La présence de ce papillon dans la collection de la Bibliothèque nationale de France par le biais d’un fac-similé publié dans le numéro du 19 juillet 1942 du New York Times, mérite une explication.
Le papillon en question est l’un des quatre confectionnés en février 1941 par un petit groupe constitué à l’automne 1940 qui avait pris pour nom «  La Dernière Colonne  ». Ne parvenant pas à rompre l’isolement dans lequel il reste confiné et qui l’empêche de recruter, ses initiateurs – Emmanuel d’Astier de la Vigerie, les époux Aubrac, Jean Cavaillès – décident de frapper les imaginations en tentant un pari audacieux  : procéder au collage dans huit villes de la zone sud dans la nuit du 27 au 28 février 1941 de quatre modèles différents de papillons tirés à Clermont-Ferrand. La nuit de l’opération, à Nîmes, des gardiens cyclistes remarquent ces papillons fraîchement apposés sur des murs et arrêtent les quatre jeunes gens qui viennent de les coller. La police n’a aucune peine à remonter jusqu’à Bertrande d’Astier de la Vigerie, nièce d’Emmanuel, qui a coordonné l’opération. Elle est arrêtée et un mandat d’arrêt est lancé contre son oncle. L’opération est donc un véritable fiasco qui oblige le petit groupe à définir une nouvelle stratégie en faisant paraître en juillet 1941 un journal clandestin, Libération, qui devait donner son nom au mouvement et devint, avec Combat et Franc-Tireur, une des grandes organisations de la Résistance non communiste en zone sud.

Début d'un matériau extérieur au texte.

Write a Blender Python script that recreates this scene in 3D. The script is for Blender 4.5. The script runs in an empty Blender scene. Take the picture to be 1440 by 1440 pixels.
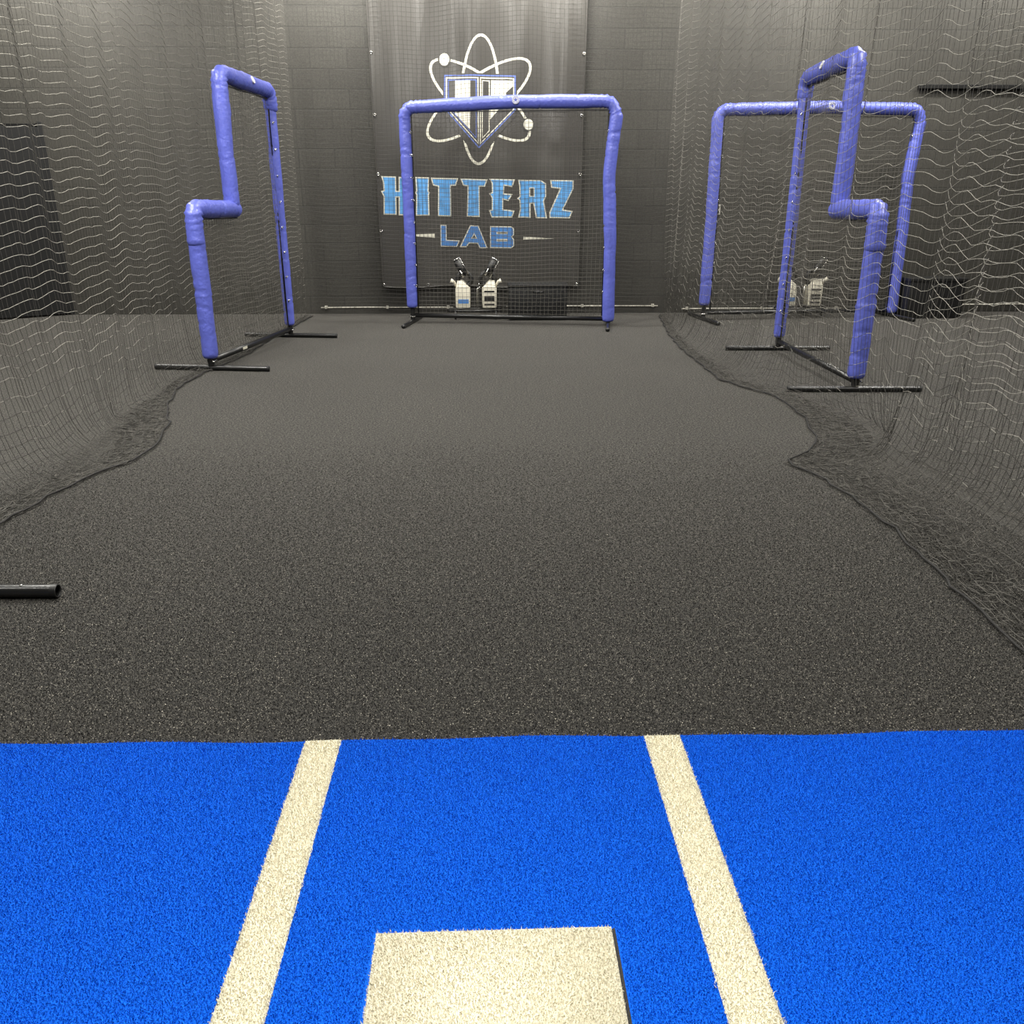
import bpy, bmesh, math, random
import numpy as np
from mathutils import Vector, Matrix
from mathutils.geometry import delaunay_2d_cdt
random.seed(7); rng = np.random.default_rng(11)
PI = math.pi
sc = bpy.context.scene
COL = sc.collection

# ---------------------------------------------------------------- helpers
def tag(o, label=None, cat=None, group=None, kind=None):
    if label: o['label'] = label
    if cat: o['category'] = cat
    if group: o['group'] = group
    if kind: o['kind'] = kind
    return o

def thing(name, loc, rz, label, cat, group=None):
    o = bpy.data.objects.new(name, None); COL.objects.link(o)
    o.location = loc; o.rotation_euler = (0, 0, rz); o.empty_display_size = .1
    return tag(o, label, cat, group)

def link_mesh(name, verts, faces, mats, parent=None, mat_idx=None, smooth=False):
    me = bpy.data.meshes.new(name)
    verts = np.asarray(verts, dtype=np.float32).reshape(-1, 3)
    if isinstance(faces, np.ndarray):
        n, k = faces.shape
        me.vertices.add(len(verts)); me.vertices.foreach_set('co', verts.ravel())
        me.loops.add(n * k); me.loops.foreach_set('vertex_index', faces.astype(np.int32).ravel())
        me.polygons.add(n)
        me.polygons.foreach_set('loop_start', np.arange(0, n * k, k, dtype=np.int32))
        me.polygons.foreach_set('loop_total', np.full(n, k, dtype=np.int32))
        me.update(calc_edges=True)
    else:
        me.from_pydata([tuple(map(float, v)) for v in verts], [], faces); me.update()
    for m in (mats if isinstance(mats, (list, tuple)) else [mats]): me.materials.append(m)
    if mat_idx is not None: me.polygons.foreach_set('material_index', np.asarray(mat_idx, dtype=np.int32))
    if smooth: me.polygons.foreach_set('use_smooth', np.ones(len(me.polygons), dtype=bool))
    o = bpy.data.objects.new(name, me); COL.objects.link(o)
    if parent is not None: o.parent = parent
    return o

class MB:
    """collects shapes and links them as one mesh object"""
    def __init__(s): s.v = []; s.f = []; s.m = []; s.cur = 0
    def add(s, vs, fs):
        b = len(s.v); s.v += [tuple(map(float, v)) for v in vs]
        s.f += [tuple(b + i for i in f) for f in fs]; s.m += [s.cur] * len(fs); return s
    def box(s, c, size, bev=0.0, rot=None):
        bm = bmesh.new(); bmesh.ops.create_cube(bm, size=1)
        for v in bm.verts: v.co = Vector((v.co.x * size[0], v.co.y * size[1], v.co.z * size[2]))
        if bev: bmesh.ops.bevel(bm, geom=list(bm.edges), offset=bev, segments=2, affect='EDGES', profile=.6)
        M = (rot.to_4x4() if rot else Matrix()); M = Matrix.Translation(c) @ M
        bm.transform(M); bm.verts.index_update()
        s.add([v.co for v in bm.verts], [[v.index for v in f.verts] for f in bm.faces]); bm.free(); return s
    def tube(s, pts, r, n=12, cap=True, rfun=None, up=None):
        pts = [Vector(p) for p in pts]; rings = []; L = 0
        T = []
        for i in range(len(pts)):
            a = pts[max(0, i - 1)]; b = pts[min(len(pts) - 1, i + 1)]; T.append((b - a).normalized())
        ref = Vector(up) if up else (Vector((0, 0, 1)) if abs(T[0].z) < .9 else Vector((0, 1, 0)))
        nrm = (ref - T[0] * ref.dot(T[0])).normalized(); b0 = len(s.v); vs = []; fs = []
        for i, p in enumerate(pts):
            nrm = (nrm - T[i] * nrm.dot(T[i])).normalized(); bn = T[i].cross(nrm)
            if i: L += (p - pts[i - 1]).length
            for k in range(n):
                a = 2 * PI * k / n; rr = rfun(L, a, p) if rfun else (r[i] if isinstance(r, (list, tuple)) else r)
                vs.append(p + (nrm * math.cos(a) + bn * math.sin(a)) * rr)
        for i in range(len(pts) - 1):
            for k in range(n):
                k2 = (k + 1) % n; fs.append((i * n + k, i * n + k2, (i + 1) * n + k2, (i + 1) * n + k))
        if cap: fs.append(tuple(range(n - 1, -1, -1))); fs.append(tuple((len(pts) - 1) * n + k for k in range(n)))
        return s.add(vs, fs)
    def torus(s, c, R, r, axis='y', n=14, m=6):
        vs = []; fs = []
        for i in range(n):
            a = 2 * PI * i / n
            for j in range(m):
                b = 2 * PI * j / m; q = R + r * math.cos(b); u, w, h = q * math.cos(a), q * math.sin(a), r * math.sin(b)
                vs.append(Vector(c) + (Vector((u, h, w)) if axis == 'y' else Vector((h, u, w)) if axis == 'x' else Vector((u, w, h))))
        for i in range(n):
            for j in range(m):
                fs.append((i * m + j, ((i + 1) % n) * m + j, ((i + 1) % n) * m + (j + 1) % m, i * m + (j + 1) % m))
        return s.add(vs, fs)
    def build(s, name, mats, parent=None, smooth=False):
        return link_mesh(name, s.v, s.f, mats, parent, s.m, smooth)

def shade_auto(o, ang=40):
    me = o.data
    me.polygons.foreach_set('use_smooth', np.ones(len(me.polygons), dtype=bool))
    bm = bmesh.new(); bm.from_mesh(me)
    for e in bm.edges:
        if len(e.link_faces) == 2 and e.calc_face_angle(0) > math.radians(ang): e.smooth = False
    bm.to_mesh(me); bm.free(); return o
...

Comment ce papillon, synonyme d’échec cinglant, se retrouva-t-il dans les colonnes du New York Times  ? L’hypothèse la plus plausible est que, lors du voyage qu’il effectua aux États-Unis en juin 1942, Emmanuel d’Astier le communiqua à ses interlocuteurs pour donner à voir ce qu’était la Résistance en France. C’est ainsi qu’un papillon qui aurait dû disparaître aux oubliettes de l’histoire, d’autant qu’il rappelait une période sombre où le groupe «  La Dernière Colonne  » s’était engagé dans une voie sans issue, figure dans la collection. L.D.